Although it is unfashionable to say so these days, one of the great accomplishments of the past half-century was the remarkable decrease in global tariffs. This reduction, from average levies on imports of more than 10% in the 1970s to 3% today, helped fuel a boom in international commerce and a near-tripling in global gdp per person. The more that countries opened up, the more they flourished. So it is deeply regrettable that President Joe Biden has decided to impose tariffs of 100% on electric vehicles (evs) made in China.
Because trade benefits consumers broadly, but harms specific workers and companies that are able to organise resistance, it has always carried political costs. Today those costs loom large in politicians’ minds. The consensus required to underpin an open trading system is disintegrating, a process accelerated by the fact that China is not playing fair, as well as the rise of Donald Trump’s America-first vision.
Politicians in America from both parties argue that they need to increase tariffs on a wide range of goods. China is heavily subsidising its manufacturers, giving them an edge in global markets.

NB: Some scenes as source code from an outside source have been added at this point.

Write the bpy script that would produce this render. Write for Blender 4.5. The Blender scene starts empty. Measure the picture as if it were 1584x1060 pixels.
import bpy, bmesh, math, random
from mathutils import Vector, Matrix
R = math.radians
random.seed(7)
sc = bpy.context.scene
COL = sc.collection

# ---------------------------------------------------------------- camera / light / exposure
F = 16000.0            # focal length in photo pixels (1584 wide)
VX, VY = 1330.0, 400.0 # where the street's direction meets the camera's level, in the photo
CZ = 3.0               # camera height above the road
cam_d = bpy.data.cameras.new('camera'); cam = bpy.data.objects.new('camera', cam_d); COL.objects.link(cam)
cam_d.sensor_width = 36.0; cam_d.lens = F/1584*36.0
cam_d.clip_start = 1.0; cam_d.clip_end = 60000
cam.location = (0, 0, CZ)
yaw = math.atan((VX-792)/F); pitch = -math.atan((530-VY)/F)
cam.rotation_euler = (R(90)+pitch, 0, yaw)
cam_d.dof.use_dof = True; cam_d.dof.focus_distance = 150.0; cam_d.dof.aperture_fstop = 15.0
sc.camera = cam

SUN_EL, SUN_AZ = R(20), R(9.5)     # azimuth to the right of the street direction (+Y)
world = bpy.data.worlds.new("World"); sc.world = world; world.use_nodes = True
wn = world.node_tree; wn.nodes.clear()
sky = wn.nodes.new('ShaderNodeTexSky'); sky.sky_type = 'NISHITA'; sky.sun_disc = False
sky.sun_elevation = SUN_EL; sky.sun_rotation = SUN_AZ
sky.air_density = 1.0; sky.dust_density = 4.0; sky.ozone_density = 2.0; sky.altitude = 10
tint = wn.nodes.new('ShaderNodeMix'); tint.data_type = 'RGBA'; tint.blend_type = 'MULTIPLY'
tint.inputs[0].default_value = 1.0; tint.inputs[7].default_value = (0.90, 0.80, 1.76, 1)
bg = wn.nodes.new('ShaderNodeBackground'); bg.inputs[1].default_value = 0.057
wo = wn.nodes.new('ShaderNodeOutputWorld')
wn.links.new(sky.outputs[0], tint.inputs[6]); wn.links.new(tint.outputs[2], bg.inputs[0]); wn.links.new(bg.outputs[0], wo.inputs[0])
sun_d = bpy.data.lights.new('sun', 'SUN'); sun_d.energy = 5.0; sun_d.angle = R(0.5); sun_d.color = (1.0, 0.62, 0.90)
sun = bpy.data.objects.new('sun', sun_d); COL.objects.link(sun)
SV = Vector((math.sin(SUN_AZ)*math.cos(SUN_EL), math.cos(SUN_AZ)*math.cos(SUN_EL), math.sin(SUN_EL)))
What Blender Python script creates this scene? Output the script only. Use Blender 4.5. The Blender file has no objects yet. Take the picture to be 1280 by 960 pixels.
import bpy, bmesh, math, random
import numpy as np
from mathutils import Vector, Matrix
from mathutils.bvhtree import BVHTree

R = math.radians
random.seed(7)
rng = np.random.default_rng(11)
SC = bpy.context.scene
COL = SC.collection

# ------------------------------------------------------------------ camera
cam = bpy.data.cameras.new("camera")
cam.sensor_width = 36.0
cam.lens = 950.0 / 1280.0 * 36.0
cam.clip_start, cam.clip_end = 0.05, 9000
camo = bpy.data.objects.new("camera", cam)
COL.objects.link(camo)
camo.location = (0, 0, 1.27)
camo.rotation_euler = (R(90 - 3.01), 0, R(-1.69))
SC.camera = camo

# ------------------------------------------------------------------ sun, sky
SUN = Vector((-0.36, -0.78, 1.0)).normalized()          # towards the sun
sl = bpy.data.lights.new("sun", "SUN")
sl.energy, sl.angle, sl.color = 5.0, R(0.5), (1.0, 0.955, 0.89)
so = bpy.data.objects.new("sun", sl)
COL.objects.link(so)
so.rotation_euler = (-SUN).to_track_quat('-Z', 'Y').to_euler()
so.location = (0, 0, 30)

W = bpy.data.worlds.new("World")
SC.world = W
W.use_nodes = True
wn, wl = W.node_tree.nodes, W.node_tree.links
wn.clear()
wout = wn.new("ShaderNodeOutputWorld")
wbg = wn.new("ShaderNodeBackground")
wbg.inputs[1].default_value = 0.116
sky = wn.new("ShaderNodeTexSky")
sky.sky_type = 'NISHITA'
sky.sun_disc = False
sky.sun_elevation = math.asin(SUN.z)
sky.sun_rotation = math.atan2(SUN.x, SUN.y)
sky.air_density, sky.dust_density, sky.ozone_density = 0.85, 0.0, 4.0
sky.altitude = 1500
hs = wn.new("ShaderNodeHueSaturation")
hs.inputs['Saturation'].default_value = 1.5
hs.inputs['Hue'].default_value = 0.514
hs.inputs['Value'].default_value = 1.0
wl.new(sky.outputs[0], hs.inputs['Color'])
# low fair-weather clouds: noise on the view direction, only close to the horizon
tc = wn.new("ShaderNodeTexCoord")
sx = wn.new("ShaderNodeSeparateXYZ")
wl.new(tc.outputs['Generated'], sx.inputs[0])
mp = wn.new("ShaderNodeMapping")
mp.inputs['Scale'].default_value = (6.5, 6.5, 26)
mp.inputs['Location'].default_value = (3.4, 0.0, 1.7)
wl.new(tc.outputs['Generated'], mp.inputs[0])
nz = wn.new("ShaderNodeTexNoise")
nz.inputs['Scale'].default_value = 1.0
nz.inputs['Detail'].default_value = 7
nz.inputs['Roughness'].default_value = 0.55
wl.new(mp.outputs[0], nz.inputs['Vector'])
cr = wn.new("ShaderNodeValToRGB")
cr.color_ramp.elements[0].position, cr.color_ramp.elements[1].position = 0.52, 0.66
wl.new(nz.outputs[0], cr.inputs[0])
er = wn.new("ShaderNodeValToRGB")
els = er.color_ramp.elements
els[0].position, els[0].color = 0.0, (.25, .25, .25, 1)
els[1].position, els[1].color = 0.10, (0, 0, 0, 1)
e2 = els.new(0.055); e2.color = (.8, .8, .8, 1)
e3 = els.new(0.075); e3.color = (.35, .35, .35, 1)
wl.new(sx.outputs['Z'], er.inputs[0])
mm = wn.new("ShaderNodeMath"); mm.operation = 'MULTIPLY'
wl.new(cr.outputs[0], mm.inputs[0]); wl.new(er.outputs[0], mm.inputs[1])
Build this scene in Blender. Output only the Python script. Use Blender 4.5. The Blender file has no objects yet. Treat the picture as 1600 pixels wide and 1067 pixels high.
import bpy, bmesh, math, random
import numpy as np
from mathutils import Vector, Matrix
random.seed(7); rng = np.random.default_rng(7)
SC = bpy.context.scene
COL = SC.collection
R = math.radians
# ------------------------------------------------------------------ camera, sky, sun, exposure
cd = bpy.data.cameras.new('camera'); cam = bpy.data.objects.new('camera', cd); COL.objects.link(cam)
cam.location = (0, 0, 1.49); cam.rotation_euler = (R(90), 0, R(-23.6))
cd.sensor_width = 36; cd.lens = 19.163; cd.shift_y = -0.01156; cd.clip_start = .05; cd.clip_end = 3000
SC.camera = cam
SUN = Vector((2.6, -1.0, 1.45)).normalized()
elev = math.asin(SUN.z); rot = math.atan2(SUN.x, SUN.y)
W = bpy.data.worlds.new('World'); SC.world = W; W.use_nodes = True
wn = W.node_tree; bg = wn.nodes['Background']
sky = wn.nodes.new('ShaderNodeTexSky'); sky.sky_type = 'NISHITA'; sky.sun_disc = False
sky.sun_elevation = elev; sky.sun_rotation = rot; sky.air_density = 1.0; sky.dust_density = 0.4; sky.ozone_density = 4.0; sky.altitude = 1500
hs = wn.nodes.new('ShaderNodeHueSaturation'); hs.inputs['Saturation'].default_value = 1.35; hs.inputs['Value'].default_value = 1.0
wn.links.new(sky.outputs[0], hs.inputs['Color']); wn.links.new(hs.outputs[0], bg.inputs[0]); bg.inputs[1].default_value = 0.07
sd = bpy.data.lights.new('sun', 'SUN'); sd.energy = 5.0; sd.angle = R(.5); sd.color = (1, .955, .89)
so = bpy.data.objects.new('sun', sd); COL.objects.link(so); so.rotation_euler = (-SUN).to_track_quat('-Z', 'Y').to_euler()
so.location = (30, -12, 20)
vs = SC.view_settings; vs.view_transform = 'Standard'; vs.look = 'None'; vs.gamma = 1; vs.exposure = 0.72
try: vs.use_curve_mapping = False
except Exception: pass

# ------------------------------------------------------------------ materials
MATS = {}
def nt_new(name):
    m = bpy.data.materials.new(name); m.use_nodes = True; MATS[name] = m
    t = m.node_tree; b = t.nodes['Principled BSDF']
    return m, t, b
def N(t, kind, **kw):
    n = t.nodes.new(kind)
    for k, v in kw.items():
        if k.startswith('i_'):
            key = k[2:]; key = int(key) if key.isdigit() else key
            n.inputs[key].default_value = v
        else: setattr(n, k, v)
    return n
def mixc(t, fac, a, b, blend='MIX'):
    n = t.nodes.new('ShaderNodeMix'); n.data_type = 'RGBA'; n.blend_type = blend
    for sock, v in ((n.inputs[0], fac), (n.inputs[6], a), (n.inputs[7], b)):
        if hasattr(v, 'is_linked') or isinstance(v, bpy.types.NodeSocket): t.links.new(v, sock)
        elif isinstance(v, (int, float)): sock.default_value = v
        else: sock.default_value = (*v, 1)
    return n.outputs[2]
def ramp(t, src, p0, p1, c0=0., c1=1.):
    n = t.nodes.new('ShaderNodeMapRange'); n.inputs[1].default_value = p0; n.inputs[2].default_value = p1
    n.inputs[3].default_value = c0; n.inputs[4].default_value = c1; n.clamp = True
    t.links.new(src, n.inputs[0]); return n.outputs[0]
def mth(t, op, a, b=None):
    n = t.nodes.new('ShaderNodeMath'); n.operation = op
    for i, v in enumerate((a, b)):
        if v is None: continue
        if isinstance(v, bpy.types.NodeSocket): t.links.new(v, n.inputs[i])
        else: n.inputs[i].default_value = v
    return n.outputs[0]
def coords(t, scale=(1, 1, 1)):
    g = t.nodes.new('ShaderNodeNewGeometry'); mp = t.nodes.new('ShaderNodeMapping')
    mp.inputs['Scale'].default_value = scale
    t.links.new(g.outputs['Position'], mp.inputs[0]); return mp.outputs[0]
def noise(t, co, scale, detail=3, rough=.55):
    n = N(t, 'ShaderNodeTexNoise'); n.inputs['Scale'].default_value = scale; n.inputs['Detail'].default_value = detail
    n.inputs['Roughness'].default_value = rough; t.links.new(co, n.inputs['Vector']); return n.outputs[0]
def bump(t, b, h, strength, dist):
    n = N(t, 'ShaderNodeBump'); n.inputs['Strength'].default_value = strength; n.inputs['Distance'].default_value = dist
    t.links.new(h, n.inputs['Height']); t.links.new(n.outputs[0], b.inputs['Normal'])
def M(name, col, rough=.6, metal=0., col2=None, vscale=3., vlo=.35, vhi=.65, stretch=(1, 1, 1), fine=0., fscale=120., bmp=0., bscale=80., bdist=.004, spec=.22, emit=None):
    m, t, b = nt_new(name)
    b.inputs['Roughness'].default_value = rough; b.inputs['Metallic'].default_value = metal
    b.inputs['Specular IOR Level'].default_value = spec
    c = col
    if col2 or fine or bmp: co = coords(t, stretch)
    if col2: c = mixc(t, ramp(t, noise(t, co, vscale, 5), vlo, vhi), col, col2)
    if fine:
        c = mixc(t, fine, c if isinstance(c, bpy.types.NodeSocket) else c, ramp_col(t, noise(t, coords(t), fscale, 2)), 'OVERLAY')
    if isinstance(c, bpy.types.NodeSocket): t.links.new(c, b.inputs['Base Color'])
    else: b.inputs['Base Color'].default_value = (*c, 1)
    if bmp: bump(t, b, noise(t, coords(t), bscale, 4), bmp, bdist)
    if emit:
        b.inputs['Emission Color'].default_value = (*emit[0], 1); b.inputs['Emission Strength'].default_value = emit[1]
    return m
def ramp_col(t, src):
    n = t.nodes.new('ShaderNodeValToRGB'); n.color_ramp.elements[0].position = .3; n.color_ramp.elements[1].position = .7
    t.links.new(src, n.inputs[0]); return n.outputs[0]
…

And, they add, the security risk of letting in Chinese cars is too great, since evs are easily tracked and monitored. There is something to these concerns. But Mr Biden’s tariffs are a blunt tool for dealing with them and will bring underappreciated economic harms to America and the world.
Return, for a moment, to first principles. As David Ricardo laid out more than two centuries ago and experience has since shown, it makes sense for governments to open their borders to imports even when others throw up barriers. Residents in the liberalising country enjoy lower prices and greater variety, while companies focus on what they are best at producing. By contrast, tariffs coddle inefficient firms and harm consumers.
Even less excusable is how the Biden administration went about imposing its tariffs. Governments are rightly keen to manage the political costs of trade. That is why the rules-based trading system has mechanisms against unfair competition. Although economists welcome cheap imports, politicians can fight back if they worry that an influx would hurt specific industries and towns. Since the second world war, America has generally used the power of example to establish the trade-off between economic efficiency and political reality.
No longer. The latest tariffs reject such mechanisms. The administration could have set out how Chinese evs had gained from huge subsidies and then hit them with calibrated countervailing duties. It could have documented the security threat it claims they pose, rather than offering scary conjectures. Instead, it covered its protectionist aims with a fig-leaf: the new tariffs were put on top of Mr Trump’s, which were themselves originally justified by China’s theft of American technology. How farcical. The real fear about Chinese evs today is not that they are stealing from America, but that they have left American cars in the dust.